Die Edition ist biografisch strukturiert, d.h. alle Briefe eines Schreibers werden unter seinem Namen in ihrer chronologischen Folge veröffentlicht. Dies macht Wandlungsprozesse in den individuellen Wahrnehmungen sichtbar, erlaubt den Vergleich mit anderen „Auswandererkarrieren“ und lässt die Autoren deutlicher in ihren lebensweltlichen Zusammenhängen auftreten. Gleichzeitig verhindert dieses Ordnungsprinzip eine durchgängige inhaltliche oder chronologische Struktur. Der Sinn der getroffenen Aufteilung in die beiden Blöcke „Westlicher“ bzw. „Östlicher Kriegsschauplatz“ bleibt unklar, sieht man von der arbeitsteiligen Herangehensweise der beiden Herausgeber ab.
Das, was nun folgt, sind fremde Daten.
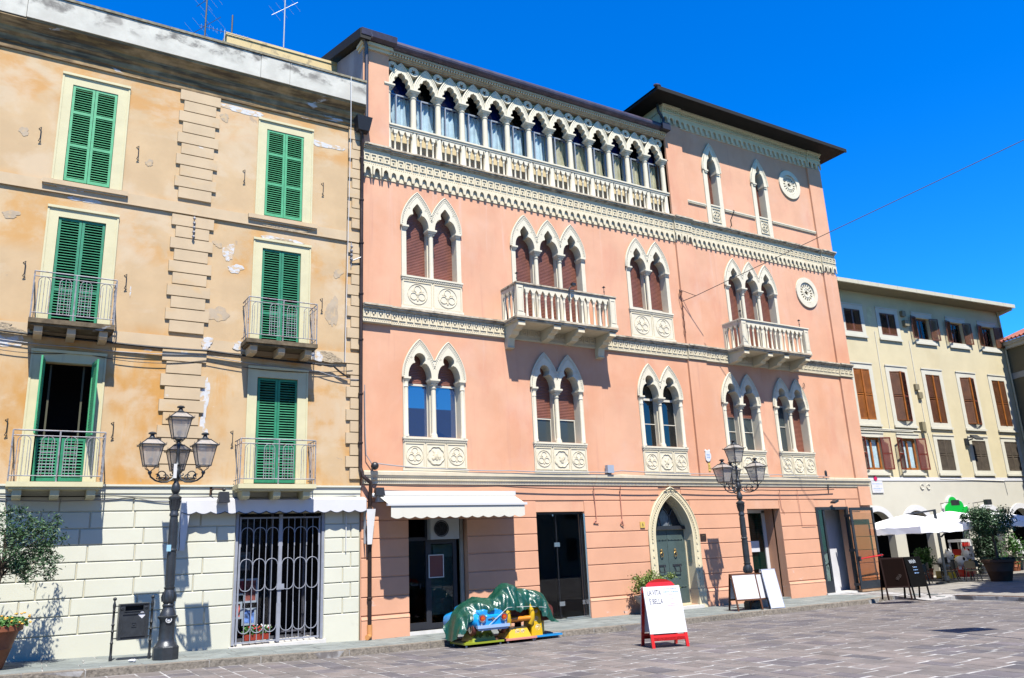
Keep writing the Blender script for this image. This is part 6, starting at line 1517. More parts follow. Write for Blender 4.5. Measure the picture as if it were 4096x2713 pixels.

Zwar lassen sich Belegstellen zu Örtlichkeiten und wichtigen Akteuren des Krieges über das Register erschließen, doch wäre es benutzerfreundlicher gewesen, die Edition anhand zentraler Wahrnehmungsmuster und Themenkreise zu strukturieren, auch wenn damit der Bestand auseinandergerissen würde – bis hin zu einzelnen Briefen, die sich über mehrere Themen auslassen. Gemeinsam ist vielen Briefen nämlich die Berichterstattung über die Lebensverhältnisse an der Front, die Darlegung von Motiven zum freiwilligen Eintritt in die Armee sowie das für die Deutschen fast egalitär anmutende Verhältnis zwischen den Mannschaften und den von ihnen gewählten Offizieren. Die Rolle Präsident Lincolns wird ebenso thematisiert wie der Vergleich mit den Verhältnissen in Deutschland. Da sich die Herausgeber für die biografische Zuordnung entschieden haben, sind diese zentralen Wahrnehmungs- und Deutungsmuster über den ganzen Band verstreut, was den Eindruck der mangelnden inhaltlichen Kohärenz hinterlässt.